## Problem requirements
Read the material below and tally how many lines hold the word "This", giving the number and nothing else.

## Data extract
────────

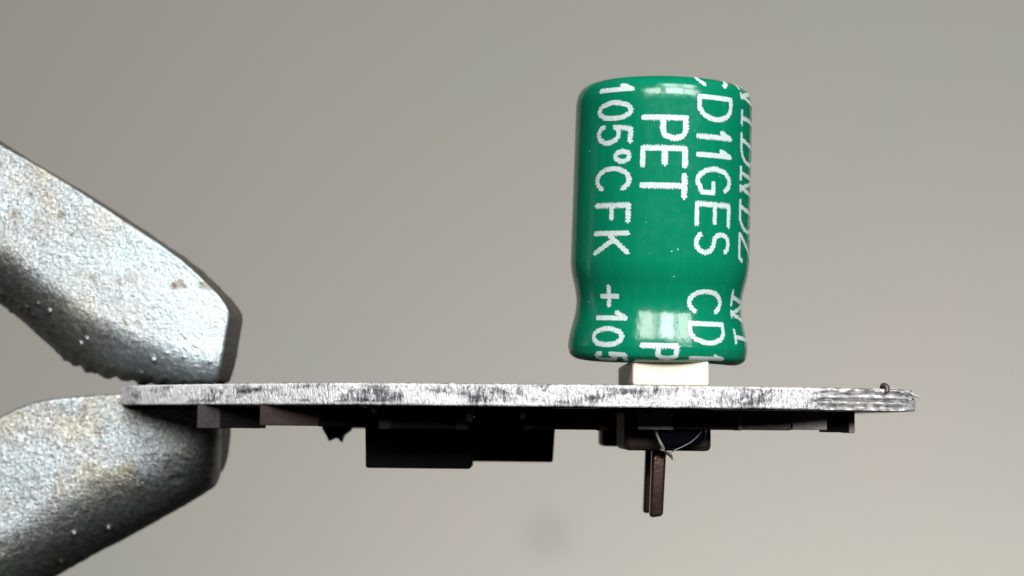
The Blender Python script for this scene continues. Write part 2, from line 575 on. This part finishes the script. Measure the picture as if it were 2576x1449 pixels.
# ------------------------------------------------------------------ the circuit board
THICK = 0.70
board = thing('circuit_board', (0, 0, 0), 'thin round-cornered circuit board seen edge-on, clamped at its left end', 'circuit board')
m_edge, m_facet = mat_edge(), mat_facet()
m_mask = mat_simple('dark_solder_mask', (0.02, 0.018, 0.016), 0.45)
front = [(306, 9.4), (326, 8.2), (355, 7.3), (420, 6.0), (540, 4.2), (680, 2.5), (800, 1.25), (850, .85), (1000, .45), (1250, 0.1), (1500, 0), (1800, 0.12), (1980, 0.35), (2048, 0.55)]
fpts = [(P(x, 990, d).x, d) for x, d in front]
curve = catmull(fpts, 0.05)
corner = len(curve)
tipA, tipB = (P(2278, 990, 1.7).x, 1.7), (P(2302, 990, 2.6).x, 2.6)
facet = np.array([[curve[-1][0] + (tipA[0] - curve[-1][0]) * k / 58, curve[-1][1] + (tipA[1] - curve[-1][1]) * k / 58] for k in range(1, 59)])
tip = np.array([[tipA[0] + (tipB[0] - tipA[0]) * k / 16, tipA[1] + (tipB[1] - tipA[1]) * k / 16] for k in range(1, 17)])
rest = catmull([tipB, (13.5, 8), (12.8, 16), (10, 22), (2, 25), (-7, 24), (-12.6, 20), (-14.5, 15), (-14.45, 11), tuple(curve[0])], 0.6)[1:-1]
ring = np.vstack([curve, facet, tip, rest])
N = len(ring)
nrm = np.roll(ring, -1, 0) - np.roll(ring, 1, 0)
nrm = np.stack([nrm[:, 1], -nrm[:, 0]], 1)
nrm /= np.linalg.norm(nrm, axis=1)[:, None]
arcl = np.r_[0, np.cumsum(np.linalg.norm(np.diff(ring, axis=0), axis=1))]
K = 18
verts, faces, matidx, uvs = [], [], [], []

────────

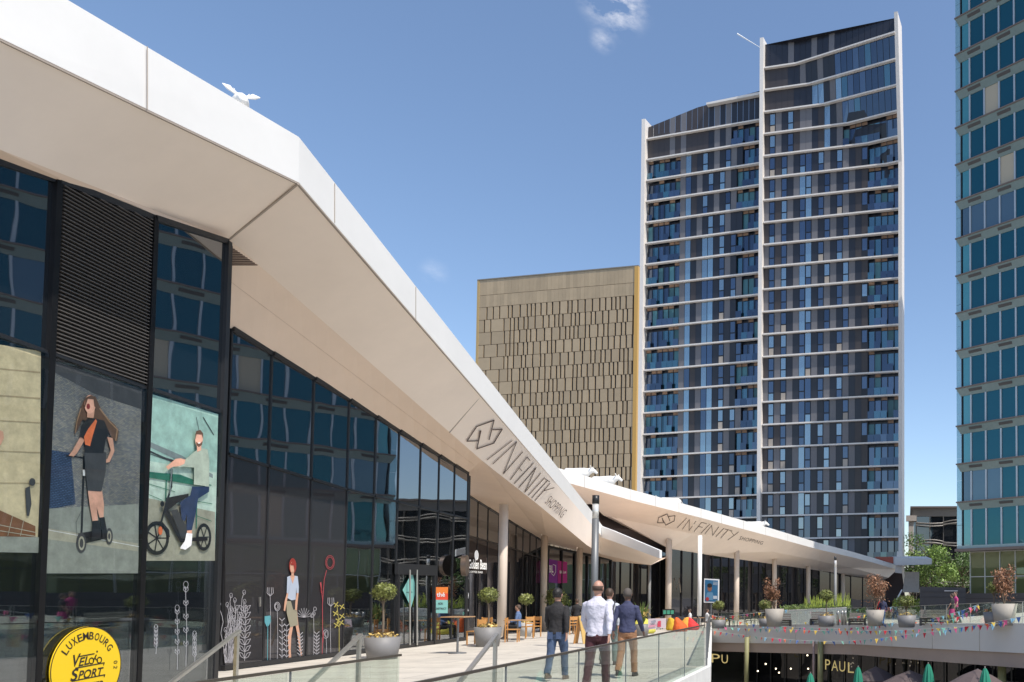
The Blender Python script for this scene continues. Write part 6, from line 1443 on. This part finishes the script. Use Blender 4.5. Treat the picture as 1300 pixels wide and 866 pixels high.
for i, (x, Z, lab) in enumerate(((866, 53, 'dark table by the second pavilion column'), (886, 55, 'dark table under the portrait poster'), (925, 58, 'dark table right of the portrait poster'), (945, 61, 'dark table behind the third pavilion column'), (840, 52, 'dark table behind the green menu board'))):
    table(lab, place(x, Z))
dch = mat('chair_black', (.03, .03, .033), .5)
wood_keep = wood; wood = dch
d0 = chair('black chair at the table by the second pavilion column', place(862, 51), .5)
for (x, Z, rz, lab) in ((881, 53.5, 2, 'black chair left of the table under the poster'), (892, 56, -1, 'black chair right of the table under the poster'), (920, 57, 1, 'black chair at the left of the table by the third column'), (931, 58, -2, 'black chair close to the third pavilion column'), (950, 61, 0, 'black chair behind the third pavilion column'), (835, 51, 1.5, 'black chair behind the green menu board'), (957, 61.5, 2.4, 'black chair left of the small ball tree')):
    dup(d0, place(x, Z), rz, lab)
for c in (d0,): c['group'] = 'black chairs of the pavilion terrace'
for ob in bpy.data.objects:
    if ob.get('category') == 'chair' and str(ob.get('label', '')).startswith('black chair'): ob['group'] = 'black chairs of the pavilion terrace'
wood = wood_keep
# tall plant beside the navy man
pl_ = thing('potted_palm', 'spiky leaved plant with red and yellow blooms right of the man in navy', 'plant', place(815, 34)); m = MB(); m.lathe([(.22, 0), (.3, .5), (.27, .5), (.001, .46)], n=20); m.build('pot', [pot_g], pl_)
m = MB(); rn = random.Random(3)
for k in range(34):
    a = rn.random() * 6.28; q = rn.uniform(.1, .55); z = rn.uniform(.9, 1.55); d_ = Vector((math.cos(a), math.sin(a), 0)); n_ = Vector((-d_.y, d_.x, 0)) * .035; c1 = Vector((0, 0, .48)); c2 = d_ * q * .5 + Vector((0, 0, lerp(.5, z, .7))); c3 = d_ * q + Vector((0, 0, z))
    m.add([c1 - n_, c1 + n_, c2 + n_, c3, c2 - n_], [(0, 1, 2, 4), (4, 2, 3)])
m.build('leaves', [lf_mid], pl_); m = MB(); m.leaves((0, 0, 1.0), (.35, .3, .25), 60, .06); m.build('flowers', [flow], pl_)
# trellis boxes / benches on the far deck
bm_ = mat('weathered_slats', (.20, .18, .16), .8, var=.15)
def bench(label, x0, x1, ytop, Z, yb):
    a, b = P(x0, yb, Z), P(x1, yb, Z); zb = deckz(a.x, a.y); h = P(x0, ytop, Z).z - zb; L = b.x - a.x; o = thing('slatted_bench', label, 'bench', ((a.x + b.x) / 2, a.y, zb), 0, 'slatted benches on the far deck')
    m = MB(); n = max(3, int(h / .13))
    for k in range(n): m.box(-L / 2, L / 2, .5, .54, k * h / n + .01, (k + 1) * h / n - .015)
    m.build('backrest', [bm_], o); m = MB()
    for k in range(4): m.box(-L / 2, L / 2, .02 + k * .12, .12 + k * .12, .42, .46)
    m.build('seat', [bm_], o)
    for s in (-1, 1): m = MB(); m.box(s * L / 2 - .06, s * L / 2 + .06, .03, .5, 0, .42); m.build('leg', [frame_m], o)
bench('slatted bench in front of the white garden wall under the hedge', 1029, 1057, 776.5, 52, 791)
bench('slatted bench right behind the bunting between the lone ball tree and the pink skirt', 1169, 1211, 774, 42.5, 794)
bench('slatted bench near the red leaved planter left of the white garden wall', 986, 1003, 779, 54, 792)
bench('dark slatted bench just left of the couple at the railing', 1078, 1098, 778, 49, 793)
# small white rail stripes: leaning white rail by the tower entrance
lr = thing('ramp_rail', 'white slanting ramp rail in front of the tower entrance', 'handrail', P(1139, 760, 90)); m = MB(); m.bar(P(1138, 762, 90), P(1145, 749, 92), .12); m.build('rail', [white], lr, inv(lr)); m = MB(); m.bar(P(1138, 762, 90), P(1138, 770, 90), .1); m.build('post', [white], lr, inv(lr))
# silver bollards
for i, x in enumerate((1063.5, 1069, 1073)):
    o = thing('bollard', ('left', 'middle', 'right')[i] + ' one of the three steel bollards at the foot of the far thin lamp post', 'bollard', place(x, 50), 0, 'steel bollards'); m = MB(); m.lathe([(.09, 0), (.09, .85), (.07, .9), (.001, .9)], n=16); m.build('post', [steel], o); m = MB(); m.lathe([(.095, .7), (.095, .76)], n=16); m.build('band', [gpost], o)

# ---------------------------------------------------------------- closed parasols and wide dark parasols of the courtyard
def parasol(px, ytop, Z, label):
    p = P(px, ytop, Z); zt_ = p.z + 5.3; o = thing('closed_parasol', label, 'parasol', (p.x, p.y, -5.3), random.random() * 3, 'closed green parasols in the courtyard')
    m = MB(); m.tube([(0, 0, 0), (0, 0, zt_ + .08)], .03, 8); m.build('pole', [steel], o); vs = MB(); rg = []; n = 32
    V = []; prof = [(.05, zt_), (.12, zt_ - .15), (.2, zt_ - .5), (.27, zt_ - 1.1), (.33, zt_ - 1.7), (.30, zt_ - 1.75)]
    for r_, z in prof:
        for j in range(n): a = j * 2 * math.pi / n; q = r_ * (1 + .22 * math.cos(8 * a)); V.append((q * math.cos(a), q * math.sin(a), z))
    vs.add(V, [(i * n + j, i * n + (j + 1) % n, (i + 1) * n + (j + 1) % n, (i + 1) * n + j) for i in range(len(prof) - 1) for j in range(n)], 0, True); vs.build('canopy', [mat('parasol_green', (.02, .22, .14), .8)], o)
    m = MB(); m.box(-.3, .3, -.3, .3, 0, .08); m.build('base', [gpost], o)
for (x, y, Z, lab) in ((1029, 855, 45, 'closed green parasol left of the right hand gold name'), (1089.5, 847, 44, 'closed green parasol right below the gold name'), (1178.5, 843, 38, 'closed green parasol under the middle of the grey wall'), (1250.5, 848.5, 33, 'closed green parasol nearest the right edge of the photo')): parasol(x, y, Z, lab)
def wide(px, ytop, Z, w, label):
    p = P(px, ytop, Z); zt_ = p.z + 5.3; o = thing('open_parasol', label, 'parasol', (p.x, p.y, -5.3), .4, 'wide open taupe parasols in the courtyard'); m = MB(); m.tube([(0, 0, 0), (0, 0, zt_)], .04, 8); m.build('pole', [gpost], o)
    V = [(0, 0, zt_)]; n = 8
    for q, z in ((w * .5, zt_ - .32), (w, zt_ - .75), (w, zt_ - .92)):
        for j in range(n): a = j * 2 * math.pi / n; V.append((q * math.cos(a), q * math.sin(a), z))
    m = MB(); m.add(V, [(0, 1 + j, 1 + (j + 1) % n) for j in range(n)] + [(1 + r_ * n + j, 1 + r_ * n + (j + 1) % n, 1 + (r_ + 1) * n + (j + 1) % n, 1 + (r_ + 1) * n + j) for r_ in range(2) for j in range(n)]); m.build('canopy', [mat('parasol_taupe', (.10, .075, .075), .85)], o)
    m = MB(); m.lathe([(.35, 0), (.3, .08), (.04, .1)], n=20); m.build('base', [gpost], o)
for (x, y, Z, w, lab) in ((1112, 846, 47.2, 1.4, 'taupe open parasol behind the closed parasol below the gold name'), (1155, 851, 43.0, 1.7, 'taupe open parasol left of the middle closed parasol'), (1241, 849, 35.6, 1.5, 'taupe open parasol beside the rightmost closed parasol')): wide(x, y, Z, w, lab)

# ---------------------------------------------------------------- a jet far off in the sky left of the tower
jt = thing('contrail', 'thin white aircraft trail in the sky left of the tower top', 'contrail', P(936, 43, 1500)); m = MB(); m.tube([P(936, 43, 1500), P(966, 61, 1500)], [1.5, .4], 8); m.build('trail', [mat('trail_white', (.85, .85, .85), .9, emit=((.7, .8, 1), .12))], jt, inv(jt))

────────

## Response
2